Coastal erosion is behind cliff instability in the Motunau Beach area, not seismic activity.

The Hurunui District Council’s regulatory services manager, Judith Batchelor, says that while seismic activity increases the likelihood of cliff collapse, coastal erosion from wave action is considered the main cause of long-term cliff instability at Motunau.

Her comments come following the release of a report by Kirk Roberts Consulting on the extent of cliff instability in the area.

The report, commissioned by the council, says that while the November 2016 earthquake sequence had some short-term impact on cliff stability, coastal erosion was the main driver.

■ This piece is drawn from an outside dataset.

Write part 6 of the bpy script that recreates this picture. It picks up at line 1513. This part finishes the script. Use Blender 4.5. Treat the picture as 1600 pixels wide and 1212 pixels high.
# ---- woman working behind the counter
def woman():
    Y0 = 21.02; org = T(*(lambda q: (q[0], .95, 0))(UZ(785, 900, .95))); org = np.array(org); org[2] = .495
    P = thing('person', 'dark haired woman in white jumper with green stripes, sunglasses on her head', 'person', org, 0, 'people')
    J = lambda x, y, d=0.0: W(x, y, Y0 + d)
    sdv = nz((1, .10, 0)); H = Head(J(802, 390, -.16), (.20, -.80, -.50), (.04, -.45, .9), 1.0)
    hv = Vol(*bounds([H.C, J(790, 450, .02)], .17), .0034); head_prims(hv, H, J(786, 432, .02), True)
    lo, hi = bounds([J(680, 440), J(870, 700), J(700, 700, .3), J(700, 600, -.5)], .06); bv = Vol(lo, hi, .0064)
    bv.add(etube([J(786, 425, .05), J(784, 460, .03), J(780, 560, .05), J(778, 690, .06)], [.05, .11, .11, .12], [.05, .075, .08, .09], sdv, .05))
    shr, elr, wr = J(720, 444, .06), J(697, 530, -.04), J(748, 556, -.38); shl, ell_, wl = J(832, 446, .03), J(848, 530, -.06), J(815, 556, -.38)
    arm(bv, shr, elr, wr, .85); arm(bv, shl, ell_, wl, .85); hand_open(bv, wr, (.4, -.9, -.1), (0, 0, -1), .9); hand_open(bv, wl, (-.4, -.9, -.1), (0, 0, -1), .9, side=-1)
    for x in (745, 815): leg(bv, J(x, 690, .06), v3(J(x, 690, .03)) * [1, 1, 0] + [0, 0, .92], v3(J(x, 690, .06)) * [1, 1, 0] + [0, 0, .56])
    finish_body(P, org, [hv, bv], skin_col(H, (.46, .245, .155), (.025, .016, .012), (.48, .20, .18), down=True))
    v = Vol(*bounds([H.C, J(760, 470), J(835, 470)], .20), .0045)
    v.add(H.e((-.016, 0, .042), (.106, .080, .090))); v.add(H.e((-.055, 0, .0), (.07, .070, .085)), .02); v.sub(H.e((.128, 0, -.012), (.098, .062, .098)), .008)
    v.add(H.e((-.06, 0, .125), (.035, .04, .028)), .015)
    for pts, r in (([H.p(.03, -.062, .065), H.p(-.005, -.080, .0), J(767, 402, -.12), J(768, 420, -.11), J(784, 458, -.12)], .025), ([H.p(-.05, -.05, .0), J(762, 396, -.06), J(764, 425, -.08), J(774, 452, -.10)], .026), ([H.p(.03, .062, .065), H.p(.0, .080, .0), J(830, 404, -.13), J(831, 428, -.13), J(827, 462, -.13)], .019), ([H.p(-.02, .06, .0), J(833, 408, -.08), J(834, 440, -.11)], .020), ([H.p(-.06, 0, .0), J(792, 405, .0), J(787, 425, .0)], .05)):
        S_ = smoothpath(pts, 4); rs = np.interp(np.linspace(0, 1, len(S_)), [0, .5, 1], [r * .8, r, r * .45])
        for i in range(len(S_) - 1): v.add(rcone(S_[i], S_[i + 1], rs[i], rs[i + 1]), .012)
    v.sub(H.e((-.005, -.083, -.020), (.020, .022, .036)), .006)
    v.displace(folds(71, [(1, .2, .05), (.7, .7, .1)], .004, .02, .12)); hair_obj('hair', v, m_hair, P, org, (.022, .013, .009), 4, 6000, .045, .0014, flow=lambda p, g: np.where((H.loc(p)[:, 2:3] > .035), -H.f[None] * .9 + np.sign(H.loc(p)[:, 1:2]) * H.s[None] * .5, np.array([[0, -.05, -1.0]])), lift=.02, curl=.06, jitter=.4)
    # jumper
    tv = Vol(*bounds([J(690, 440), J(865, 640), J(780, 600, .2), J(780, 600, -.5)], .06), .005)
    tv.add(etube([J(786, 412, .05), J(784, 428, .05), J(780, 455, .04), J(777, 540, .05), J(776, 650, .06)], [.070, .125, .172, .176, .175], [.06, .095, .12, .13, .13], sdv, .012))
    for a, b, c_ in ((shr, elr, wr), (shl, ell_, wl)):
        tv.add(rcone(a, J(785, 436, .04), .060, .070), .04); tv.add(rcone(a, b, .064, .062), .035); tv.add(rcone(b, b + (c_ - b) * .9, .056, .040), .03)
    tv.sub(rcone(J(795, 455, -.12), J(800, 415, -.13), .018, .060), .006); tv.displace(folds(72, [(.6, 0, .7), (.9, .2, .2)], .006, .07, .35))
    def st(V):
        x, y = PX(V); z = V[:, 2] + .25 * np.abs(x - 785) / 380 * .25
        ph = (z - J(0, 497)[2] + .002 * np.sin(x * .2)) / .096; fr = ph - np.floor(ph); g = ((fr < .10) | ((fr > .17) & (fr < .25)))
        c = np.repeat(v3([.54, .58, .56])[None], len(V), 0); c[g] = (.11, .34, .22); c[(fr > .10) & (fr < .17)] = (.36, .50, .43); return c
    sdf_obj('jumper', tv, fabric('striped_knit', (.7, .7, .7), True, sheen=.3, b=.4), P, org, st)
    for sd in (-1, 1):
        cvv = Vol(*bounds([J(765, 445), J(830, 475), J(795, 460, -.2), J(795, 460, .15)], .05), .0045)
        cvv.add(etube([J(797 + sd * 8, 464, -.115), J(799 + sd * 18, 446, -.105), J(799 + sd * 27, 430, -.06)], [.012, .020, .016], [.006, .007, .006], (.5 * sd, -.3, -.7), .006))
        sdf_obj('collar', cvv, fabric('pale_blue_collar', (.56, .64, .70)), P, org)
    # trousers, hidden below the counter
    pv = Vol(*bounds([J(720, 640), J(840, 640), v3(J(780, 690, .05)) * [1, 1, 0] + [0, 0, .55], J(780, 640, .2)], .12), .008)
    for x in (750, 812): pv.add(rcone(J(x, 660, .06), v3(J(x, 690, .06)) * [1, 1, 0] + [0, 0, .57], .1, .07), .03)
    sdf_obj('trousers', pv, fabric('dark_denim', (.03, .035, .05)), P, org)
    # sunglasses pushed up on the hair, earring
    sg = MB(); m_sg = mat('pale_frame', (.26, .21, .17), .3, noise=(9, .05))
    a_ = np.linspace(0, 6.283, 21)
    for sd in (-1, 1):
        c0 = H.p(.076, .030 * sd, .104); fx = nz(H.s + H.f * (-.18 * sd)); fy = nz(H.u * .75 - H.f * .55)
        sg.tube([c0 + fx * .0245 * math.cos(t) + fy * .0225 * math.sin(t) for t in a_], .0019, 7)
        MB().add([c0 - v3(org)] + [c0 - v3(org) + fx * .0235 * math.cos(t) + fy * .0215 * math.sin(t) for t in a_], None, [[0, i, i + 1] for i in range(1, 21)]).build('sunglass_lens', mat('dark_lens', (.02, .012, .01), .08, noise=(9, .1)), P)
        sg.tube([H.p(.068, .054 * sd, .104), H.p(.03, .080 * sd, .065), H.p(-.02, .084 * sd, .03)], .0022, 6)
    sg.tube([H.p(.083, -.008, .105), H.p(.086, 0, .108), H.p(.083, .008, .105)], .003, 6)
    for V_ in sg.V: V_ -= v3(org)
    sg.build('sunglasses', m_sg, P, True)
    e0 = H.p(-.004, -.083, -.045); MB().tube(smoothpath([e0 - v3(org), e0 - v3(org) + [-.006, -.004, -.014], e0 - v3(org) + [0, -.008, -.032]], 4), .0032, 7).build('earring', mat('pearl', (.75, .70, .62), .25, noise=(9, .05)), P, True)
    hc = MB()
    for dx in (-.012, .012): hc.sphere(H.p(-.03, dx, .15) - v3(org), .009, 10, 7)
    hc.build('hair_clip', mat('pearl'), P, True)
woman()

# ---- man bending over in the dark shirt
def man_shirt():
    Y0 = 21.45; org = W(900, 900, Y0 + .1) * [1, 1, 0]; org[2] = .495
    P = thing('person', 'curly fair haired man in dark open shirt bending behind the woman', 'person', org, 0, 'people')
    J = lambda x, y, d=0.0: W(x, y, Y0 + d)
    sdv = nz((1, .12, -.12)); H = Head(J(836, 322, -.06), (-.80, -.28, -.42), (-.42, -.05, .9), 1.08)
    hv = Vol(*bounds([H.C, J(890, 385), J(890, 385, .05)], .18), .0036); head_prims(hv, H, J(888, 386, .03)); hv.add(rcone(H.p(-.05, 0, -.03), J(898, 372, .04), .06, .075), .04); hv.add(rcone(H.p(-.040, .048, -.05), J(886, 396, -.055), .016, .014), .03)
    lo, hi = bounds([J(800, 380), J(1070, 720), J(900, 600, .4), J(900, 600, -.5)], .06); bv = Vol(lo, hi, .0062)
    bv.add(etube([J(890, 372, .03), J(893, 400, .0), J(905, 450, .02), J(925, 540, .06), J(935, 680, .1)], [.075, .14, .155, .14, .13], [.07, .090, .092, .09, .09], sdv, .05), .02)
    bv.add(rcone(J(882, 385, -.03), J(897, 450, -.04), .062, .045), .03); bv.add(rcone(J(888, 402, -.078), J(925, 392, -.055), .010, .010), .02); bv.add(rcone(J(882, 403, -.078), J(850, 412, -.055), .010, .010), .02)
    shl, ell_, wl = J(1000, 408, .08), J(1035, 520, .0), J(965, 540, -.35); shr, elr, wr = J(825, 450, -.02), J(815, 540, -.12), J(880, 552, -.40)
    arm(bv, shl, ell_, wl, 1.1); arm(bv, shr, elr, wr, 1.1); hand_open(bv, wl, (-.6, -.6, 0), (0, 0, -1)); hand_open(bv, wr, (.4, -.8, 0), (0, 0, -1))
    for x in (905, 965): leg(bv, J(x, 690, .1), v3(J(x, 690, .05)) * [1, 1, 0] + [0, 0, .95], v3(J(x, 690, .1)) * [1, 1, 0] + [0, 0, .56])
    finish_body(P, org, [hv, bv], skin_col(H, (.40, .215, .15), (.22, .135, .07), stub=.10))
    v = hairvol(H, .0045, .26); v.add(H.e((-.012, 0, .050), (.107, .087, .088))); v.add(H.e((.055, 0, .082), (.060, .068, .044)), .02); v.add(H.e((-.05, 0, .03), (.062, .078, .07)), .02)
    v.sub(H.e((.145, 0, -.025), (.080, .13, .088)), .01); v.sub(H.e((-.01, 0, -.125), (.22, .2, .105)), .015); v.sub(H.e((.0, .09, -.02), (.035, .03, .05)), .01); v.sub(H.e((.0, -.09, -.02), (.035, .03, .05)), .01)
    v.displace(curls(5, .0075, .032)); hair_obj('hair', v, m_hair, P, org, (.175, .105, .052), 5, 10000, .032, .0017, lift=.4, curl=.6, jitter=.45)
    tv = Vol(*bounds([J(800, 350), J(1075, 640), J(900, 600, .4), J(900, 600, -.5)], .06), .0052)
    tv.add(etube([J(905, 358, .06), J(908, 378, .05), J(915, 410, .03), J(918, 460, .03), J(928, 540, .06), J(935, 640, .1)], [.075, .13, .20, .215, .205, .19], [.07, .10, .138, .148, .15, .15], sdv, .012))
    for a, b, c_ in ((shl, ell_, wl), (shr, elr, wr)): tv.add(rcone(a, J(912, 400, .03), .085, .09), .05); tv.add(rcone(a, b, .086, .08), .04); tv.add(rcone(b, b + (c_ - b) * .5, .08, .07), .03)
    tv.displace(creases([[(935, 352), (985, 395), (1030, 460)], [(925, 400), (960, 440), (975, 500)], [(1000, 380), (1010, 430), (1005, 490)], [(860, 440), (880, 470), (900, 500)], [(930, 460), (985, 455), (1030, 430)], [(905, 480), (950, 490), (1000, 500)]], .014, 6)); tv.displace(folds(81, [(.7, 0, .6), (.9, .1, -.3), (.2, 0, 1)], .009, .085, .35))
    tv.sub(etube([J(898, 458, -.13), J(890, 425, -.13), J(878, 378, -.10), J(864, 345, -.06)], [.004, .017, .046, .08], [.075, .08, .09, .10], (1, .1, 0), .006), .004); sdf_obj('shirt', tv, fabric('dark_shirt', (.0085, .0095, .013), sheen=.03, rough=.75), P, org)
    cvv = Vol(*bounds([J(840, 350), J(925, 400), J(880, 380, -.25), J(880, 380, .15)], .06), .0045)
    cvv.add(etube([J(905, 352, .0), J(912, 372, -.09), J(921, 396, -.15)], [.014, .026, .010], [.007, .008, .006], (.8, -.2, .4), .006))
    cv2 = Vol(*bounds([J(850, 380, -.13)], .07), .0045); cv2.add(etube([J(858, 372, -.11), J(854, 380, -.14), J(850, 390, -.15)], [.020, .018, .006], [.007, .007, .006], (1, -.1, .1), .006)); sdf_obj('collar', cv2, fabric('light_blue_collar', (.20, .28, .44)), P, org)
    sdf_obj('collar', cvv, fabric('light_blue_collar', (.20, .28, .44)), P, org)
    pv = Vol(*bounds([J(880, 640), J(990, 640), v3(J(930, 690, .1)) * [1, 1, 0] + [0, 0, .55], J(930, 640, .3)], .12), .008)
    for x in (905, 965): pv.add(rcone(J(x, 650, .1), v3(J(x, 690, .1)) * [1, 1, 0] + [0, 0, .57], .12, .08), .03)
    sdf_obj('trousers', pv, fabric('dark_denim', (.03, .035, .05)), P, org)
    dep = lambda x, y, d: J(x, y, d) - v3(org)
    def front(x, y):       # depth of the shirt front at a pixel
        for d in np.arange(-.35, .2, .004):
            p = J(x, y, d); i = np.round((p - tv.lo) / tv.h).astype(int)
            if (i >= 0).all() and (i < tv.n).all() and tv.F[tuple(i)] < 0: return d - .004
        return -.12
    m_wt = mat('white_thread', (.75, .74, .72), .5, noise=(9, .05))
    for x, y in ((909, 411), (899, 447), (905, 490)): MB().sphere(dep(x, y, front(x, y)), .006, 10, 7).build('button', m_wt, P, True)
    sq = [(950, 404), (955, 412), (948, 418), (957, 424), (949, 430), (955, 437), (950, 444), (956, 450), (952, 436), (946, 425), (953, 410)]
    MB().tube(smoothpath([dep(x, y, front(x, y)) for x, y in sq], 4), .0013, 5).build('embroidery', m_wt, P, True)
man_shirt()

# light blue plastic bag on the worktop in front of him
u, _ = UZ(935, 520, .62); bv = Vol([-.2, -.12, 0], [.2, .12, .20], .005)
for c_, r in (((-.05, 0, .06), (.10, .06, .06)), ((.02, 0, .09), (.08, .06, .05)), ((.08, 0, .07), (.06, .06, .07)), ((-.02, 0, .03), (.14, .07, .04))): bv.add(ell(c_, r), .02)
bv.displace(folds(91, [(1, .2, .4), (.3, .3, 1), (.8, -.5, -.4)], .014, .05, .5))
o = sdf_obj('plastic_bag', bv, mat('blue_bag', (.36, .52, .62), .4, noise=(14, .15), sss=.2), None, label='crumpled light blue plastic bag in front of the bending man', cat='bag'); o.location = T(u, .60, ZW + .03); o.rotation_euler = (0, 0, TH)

The long-term predicted conservative rate of erosion is 0.8m per year, consistent with predictions before the earthquake.

Ms Batchelor says there are still “clearly risks” posed to coastal properties due to cliff instability, but the good news is the earthquake sequence had not affected long-term erosion rates.

“Coastal erosion is hard to predict as the coastline does not erode at the same pace in all places. It is likely to erode more during stormy years and less in other years.

“This report supports the existing coastal hazard lines, which is reassuring,” she says.

The report recommends ongoing monitoring of the cliff face and beach area.

Environment Canterbury is looking to use drone technology to improve its existing beach and clifftop monitoring at Motunau.